### Task inputs
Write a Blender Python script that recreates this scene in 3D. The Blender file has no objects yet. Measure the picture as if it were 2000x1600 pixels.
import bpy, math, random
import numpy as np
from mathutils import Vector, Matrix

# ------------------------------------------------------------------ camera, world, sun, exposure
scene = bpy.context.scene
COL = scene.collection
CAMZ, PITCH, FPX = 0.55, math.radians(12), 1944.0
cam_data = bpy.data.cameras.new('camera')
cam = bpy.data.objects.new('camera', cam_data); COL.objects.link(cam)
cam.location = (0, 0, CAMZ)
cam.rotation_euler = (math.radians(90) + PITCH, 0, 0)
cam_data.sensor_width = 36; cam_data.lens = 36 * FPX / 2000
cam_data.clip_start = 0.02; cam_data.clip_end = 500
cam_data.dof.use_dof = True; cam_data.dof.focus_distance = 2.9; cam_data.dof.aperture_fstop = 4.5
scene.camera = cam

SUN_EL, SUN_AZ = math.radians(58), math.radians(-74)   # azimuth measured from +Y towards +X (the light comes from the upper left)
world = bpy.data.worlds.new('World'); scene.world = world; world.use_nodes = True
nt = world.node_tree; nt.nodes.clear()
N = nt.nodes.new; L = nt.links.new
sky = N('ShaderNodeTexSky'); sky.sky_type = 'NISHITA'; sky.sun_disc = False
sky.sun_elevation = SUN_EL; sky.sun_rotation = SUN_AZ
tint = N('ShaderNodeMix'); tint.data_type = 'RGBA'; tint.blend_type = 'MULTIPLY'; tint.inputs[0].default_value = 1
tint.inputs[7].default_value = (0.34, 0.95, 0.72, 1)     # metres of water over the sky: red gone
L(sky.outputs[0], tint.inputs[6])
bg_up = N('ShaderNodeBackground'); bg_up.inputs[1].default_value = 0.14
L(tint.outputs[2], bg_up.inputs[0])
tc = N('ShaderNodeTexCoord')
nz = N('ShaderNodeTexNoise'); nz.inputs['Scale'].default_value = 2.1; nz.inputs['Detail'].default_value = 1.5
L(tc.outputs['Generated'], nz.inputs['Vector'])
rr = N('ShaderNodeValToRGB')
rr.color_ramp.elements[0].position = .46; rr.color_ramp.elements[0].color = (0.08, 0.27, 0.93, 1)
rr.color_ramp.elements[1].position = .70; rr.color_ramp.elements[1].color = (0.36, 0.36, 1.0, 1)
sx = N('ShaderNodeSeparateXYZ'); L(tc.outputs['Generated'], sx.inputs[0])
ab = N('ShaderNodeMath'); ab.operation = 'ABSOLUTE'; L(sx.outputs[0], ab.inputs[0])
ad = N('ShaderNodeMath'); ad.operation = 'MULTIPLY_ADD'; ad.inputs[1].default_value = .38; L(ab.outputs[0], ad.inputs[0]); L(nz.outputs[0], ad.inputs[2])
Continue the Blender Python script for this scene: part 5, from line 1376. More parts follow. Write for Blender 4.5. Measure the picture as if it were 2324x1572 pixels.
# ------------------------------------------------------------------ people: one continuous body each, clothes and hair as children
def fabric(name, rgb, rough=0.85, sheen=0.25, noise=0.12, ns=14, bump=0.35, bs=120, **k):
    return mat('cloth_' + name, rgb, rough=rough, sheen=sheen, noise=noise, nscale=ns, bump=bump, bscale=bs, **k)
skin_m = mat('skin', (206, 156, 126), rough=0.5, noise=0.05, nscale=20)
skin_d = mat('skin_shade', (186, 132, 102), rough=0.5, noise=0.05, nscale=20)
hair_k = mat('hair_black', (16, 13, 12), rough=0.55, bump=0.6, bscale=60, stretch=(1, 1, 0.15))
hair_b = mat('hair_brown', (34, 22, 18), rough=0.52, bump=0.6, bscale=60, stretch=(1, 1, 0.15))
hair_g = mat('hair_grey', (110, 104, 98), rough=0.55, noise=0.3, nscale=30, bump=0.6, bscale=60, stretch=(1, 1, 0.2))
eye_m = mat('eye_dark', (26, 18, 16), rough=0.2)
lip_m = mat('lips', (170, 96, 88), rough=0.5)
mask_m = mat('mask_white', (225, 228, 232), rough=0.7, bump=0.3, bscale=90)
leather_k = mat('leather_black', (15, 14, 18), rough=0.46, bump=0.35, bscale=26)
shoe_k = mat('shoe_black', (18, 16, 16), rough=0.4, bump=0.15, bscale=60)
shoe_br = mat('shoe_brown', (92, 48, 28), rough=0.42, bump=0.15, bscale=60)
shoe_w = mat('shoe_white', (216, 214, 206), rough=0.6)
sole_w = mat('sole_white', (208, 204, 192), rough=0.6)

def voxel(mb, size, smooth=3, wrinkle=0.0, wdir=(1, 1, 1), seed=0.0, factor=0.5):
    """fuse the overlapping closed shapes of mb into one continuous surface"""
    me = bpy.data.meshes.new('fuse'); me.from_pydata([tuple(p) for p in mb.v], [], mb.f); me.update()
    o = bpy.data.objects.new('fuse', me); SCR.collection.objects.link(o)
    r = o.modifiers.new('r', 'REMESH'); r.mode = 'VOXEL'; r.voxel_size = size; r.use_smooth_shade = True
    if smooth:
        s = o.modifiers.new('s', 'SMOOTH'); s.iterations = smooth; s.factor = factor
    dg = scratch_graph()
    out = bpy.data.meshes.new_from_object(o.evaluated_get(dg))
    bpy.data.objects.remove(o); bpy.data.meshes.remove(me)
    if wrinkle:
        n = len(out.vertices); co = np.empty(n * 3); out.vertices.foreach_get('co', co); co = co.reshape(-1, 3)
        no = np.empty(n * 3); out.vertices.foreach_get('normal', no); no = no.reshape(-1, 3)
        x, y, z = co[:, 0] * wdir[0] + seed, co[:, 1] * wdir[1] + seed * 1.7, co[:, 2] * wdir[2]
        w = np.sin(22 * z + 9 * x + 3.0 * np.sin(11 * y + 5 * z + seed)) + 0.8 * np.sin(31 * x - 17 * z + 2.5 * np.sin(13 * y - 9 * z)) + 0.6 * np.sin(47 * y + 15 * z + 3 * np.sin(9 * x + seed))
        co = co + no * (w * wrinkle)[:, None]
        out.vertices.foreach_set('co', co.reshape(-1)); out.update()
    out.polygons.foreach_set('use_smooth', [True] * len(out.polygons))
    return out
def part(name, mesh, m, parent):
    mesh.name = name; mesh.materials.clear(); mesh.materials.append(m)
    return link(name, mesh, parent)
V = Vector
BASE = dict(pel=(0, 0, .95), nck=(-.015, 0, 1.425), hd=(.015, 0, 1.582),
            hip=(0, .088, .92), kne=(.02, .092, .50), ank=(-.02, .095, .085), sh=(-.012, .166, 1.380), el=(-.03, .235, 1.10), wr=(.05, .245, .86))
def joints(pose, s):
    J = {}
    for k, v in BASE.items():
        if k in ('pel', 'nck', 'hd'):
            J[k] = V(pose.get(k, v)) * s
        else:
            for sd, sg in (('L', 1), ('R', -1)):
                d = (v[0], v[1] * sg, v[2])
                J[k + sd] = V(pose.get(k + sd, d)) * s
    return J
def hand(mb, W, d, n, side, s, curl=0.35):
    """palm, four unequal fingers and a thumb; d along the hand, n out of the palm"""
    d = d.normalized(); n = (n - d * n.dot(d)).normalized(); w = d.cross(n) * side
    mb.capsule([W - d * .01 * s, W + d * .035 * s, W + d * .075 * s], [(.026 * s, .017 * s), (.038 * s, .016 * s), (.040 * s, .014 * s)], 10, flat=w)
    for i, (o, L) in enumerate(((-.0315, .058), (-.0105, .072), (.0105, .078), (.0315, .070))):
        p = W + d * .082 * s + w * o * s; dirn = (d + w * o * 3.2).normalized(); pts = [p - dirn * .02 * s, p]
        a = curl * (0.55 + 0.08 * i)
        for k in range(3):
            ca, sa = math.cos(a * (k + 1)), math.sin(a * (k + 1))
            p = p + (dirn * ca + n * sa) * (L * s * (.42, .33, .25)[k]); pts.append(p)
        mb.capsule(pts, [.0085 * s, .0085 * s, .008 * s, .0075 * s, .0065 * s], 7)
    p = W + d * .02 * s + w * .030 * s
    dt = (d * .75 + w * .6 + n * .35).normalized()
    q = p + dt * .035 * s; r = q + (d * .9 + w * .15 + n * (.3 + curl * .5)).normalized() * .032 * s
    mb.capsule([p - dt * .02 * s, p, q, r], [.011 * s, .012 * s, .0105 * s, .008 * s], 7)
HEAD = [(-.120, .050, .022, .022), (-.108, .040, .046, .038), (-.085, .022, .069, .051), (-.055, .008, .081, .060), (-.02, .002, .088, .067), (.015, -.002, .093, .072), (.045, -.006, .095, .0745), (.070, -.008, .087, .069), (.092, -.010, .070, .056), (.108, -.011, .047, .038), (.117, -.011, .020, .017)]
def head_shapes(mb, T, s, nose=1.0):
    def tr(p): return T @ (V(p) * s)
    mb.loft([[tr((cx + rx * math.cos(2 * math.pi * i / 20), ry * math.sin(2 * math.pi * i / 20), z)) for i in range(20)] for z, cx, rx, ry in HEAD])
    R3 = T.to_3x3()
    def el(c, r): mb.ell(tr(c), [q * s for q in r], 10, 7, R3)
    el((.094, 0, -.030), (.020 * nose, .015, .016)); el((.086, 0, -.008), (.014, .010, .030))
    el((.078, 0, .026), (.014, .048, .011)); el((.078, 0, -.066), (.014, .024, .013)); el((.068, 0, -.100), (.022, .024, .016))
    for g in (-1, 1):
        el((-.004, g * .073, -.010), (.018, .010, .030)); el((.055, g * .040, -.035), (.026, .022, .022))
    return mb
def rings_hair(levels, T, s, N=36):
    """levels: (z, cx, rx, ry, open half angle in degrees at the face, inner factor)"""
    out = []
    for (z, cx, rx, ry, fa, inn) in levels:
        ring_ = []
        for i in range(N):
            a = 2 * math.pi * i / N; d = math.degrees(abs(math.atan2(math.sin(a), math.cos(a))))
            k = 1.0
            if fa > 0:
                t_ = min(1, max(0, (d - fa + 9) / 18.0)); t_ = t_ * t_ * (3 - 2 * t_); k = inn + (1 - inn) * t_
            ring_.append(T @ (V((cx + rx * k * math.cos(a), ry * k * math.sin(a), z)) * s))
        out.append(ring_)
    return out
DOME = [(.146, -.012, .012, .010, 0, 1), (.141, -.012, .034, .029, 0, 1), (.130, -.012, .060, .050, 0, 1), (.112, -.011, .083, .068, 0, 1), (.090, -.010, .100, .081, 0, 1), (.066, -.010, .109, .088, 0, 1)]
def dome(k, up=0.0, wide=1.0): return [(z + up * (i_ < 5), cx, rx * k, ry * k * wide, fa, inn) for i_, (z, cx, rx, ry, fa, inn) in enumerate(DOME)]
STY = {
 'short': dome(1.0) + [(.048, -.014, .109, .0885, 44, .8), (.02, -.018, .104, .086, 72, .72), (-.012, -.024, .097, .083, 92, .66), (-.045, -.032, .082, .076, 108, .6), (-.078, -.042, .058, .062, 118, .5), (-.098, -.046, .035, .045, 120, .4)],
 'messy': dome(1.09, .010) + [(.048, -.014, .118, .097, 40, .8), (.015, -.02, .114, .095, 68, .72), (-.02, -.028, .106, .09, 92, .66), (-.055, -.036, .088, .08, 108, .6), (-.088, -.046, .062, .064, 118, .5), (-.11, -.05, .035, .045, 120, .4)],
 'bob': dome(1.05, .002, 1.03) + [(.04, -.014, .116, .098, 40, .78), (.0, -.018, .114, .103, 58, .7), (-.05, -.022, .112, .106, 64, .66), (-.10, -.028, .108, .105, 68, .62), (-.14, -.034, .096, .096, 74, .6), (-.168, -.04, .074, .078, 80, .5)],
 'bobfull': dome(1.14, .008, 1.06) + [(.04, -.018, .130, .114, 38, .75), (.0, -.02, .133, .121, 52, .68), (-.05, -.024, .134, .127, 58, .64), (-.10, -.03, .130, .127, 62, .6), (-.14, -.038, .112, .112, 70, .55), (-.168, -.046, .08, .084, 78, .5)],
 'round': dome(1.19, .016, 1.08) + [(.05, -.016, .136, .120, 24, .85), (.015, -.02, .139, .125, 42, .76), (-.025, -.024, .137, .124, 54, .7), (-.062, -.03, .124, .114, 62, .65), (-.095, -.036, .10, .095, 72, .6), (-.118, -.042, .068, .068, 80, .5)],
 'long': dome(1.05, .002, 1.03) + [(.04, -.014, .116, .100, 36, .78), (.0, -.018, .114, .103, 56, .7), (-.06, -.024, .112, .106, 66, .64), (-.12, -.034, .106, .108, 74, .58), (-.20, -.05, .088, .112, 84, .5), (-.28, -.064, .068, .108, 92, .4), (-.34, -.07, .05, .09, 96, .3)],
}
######
Task to complete: Repeat verbatim the opening run of entries, ending with the line that contains "from mathutils import Vector, Matrix".

Task answer:
Write a Blender Python script that recreates this scene in 3D. The Blender file has no objects yet. Measure the picture as if it were 2000x1600 pixels.
import bpy, math, random
import numpy as np
from mathutils import Vector, Matrix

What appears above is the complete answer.